The enhanced games results are now tied to Las Vegas, where 42 athletes are scheduled to compete this Sunday in an event that allows banned performance-enhancing drugs. Around half of the field are Olympians, and the program includes swimming, athletics and weightlifting.
Govorov Faces the Risk
Andriy Govorov, the 50m butterfly world record-holder, said he felt the weight of that choice when he took banned drugs for the first time. “I was anxious, to be honest,” he said. “Because there’s no way back.”
His decision gives the event a face before it even starts. Govorov is not arriving as an anonymous entrant; he is one of the swimmers drawn into a format that invites athletes to use anabolic steroids, testosterone and human growth hormone in competition.
Proud and Kerley Enter the Field
Ben Proud and Fred Kerley add more established names to the lineup. Proud won a 50m freestyle silver medal at the Paris Games, while Kerley was the 2022 world 100m champion and took bronze at Paris 2024.

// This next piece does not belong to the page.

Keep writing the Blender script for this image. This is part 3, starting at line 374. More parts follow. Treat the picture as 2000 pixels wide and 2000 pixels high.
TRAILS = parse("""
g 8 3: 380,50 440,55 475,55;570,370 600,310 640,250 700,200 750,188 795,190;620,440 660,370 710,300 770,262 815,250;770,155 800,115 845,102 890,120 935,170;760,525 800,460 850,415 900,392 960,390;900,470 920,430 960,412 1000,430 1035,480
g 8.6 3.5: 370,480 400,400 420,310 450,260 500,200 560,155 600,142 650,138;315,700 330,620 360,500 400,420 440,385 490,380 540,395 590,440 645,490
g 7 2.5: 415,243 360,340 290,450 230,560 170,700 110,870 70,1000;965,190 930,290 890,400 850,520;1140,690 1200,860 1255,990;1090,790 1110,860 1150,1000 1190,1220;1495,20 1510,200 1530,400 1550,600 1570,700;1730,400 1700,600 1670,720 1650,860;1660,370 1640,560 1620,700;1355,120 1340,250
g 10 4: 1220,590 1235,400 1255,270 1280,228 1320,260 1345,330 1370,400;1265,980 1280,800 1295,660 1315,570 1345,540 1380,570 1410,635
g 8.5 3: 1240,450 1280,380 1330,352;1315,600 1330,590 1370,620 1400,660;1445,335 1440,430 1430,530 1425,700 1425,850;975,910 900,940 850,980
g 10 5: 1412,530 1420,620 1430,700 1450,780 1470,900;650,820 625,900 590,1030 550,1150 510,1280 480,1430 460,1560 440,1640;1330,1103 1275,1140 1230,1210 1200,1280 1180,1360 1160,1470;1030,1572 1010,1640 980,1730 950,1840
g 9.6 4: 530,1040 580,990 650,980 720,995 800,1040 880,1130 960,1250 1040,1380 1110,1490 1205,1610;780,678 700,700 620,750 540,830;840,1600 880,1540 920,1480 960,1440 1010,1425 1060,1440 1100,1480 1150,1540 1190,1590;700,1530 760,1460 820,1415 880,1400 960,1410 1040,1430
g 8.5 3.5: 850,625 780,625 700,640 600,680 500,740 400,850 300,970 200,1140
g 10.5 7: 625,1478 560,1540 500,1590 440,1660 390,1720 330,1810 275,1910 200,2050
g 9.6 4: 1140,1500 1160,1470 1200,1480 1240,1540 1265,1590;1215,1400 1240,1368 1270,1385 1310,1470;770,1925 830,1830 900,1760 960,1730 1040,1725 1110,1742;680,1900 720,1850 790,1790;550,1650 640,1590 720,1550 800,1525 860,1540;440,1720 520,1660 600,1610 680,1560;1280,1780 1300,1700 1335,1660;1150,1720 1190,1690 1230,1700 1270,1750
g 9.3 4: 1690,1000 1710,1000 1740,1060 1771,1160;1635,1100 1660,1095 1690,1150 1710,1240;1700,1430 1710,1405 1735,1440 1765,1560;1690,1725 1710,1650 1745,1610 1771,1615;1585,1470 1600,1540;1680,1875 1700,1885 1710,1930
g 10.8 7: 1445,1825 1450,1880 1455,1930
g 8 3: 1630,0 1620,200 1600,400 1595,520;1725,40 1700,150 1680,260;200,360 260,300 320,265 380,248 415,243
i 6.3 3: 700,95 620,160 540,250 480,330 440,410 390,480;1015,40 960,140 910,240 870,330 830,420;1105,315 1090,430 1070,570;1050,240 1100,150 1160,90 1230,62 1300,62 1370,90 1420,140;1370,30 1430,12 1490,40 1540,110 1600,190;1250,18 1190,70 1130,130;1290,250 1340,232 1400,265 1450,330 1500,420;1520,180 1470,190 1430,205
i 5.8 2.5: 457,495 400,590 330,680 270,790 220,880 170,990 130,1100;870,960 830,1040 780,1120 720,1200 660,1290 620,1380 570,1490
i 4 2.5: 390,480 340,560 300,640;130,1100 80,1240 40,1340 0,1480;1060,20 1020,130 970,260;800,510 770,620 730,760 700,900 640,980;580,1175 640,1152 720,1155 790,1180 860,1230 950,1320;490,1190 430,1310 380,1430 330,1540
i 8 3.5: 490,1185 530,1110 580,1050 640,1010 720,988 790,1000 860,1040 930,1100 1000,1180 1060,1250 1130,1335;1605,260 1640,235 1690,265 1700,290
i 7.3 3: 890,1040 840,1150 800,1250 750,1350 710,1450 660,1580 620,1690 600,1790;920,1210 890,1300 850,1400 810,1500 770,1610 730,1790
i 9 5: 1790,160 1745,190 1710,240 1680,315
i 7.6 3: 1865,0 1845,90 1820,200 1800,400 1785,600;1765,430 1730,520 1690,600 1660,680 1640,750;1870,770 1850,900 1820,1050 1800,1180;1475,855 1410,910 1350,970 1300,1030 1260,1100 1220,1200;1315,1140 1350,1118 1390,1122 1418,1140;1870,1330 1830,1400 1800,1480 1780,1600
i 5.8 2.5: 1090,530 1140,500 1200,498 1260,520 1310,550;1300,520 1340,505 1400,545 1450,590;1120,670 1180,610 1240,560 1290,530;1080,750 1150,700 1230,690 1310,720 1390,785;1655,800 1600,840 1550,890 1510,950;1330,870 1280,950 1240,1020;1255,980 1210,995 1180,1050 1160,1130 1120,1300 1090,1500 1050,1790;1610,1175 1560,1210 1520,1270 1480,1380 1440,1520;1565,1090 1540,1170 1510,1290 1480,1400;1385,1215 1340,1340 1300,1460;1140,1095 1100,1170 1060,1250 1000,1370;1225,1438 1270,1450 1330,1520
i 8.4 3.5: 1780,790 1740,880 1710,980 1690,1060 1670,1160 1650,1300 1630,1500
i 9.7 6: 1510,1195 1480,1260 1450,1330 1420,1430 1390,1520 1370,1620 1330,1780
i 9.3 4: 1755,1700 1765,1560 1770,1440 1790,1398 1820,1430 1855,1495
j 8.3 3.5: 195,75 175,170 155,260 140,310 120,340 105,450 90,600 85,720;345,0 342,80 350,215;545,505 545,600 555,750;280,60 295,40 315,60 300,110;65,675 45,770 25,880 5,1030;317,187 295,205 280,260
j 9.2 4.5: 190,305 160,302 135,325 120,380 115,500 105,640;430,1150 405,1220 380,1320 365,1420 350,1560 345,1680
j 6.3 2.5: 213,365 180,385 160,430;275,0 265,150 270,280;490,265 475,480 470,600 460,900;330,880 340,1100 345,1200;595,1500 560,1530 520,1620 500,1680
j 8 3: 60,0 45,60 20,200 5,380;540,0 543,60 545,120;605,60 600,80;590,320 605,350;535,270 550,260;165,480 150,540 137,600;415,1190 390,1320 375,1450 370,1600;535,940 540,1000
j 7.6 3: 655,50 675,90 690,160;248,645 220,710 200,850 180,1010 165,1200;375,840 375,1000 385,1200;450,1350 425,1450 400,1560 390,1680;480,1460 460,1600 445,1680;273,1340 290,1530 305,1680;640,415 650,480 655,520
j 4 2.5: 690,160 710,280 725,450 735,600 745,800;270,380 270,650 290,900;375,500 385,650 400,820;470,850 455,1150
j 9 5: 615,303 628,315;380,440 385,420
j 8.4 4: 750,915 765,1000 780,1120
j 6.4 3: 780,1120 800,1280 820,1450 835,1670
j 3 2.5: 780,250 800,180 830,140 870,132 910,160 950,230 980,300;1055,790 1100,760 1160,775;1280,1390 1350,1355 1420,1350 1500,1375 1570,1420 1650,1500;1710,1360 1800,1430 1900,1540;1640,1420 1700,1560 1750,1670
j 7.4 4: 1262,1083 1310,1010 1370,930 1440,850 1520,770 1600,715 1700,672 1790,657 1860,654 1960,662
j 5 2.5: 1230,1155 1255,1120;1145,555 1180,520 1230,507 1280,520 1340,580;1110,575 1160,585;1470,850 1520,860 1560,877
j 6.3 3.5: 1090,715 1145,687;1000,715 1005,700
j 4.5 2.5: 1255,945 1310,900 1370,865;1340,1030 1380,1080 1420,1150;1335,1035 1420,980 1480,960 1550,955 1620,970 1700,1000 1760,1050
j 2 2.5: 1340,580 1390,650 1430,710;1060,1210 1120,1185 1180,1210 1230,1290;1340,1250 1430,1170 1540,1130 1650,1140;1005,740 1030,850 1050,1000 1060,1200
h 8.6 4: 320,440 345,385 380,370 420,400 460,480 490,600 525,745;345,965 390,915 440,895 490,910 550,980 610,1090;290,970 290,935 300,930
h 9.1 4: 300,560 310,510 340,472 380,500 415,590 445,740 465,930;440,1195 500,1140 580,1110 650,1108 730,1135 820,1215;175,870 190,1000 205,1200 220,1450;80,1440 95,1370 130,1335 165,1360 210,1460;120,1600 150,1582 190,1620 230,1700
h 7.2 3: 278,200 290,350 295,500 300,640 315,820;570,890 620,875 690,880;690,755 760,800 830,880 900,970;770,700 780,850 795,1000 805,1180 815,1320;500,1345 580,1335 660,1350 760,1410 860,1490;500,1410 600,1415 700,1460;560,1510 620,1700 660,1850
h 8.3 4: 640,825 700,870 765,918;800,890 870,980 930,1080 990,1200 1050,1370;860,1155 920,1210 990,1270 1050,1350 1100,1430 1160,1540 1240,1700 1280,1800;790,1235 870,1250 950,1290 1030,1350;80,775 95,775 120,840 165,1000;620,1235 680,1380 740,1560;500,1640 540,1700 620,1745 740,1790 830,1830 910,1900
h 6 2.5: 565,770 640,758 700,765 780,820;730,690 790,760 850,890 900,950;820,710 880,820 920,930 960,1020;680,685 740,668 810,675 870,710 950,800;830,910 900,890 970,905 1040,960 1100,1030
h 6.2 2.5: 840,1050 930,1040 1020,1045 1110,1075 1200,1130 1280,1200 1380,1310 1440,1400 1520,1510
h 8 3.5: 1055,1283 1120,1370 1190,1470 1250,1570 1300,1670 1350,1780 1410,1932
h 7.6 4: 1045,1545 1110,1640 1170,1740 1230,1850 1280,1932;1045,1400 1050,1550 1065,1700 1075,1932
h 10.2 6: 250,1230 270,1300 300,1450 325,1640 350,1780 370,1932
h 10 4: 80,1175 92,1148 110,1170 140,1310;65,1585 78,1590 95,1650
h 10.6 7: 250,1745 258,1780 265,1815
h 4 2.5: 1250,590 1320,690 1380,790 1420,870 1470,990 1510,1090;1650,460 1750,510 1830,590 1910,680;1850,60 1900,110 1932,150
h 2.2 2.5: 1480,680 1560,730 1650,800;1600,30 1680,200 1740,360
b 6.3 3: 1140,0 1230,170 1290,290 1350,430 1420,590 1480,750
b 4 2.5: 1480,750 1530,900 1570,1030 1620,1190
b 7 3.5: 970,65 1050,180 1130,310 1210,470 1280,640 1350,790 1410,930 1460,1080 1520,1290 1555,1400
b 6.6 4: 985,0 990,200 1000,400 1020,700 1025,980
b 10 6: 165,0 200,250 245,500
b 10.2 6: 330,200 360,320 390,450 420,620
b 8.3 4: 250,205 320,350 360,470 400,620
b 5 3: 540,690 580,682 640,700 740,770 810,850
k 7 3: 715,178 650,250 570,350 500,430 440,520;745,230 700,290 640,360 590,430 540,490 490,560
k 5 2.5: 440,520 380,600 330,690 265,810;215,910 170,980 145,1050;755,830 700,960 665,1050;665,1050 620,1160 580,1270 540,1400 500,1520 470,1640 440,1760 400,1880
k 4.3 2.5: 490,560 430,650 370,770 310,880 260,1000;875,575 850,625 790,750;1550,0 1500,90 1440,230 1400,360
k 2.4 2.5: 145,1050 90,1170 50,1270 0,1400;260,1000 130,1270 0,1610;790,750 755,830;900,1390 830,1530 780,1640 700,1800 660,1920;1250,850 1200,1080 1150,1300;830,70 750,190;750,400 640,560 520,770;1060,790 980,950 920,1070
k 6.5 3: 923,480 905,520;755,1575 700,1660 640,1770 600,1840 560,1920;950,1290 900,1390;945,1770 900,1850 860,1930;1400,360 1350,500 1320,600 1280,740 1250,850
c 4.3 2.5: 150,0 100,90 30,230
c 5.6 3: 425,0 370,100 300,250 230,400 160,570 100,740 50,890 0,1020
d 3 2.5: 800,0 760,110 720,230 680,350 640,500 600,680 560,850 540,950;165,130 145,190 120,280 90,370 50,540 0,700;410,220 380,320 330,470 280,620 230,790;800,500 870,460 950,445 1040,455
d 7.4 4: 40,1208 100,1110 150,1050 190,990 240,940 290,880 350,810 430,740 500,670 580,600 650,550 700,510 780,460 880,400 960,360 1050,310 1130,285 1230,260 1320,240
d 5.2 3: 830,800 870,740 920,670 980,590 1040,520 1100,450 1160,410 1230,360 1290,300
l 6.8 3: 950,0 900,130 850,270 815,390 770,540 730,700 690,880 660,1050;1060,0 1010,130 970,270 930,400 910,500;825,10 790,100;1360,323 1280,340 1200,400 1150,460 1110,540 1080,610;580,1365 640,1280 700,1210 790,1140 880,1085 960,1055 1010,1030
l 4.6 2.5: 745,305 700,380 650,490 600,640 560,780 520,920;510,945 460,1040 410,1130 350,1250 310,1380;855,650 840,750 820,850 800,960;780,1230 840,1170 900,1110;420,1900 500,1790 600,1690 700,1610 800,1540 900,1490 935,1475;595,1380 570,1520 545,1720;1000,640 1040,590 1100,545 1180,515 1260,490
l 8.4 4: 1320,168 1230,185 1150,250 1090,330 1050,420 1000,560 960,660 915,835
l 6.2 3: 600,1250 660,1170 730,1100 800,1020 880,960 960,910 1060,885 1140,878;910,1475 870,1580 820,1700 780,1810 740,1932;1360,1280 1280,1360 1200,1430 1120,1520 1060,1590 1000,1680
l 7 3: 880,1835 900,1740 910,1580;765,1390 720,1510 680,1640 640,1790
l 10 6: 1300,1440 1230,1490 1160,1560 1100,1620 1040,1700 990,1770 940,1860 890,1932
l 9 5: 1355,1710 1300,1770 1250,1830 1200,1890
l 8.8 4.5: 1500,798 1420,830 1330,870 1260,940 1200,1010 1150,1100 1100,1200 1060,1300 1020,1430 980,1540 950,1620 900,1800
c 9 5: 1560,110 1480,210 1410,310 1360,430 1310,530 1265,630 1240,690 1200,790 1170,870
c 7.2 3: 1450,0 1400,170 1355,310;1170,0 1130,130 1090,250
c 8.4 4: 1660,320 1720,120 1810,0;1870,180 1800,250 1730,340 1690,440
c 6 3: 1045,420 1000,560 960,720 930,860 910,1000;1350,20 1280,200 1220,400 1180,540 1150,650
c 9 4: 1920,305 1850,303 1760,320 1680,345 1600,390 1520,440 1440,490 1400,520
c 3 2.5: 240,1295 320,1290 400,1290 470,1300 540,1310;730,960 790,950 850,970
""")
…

That mix of athletes is part of the draw and part of the friction. The Enhanced Games reward athletes with large payments for competing and breaking records, but the World Anti-Doping Agency calls the concept dangerous and irresponsible.
Angermayer’s Market View
Christian Angermayer, a co-founder of the Enhanced Games, has linked the event to a wider business argument around enhancement products. He became a billionaire betting early on bitcoin, biotech and psychedelic drugs, and said, “I believe we are just at the beginning of a global, decade-long megatrend of human enhancement and consumer biotech,” followed by, “Products that slow or reverse ageing, tap into human vanity, and measurably improve health, performance and happiness have a 100% total addressable market.”
That pitch runs against the anti-doping case. The World Anti-Doping Agency says some athletes have died after using prohibited substances and methods, and says taking testosterone can increase the risk of hypertension, heart attack and blood clots, as well as infertility, testicular shrinkage, increased aggression, anxiety and depression.
For readers watching the Las Vegas event, the immediate takeaway is straightforward: the field is real, the money is real, and the rules are built around what elite sport normally bans. Sunday’s start puts those competing claims on the same stage.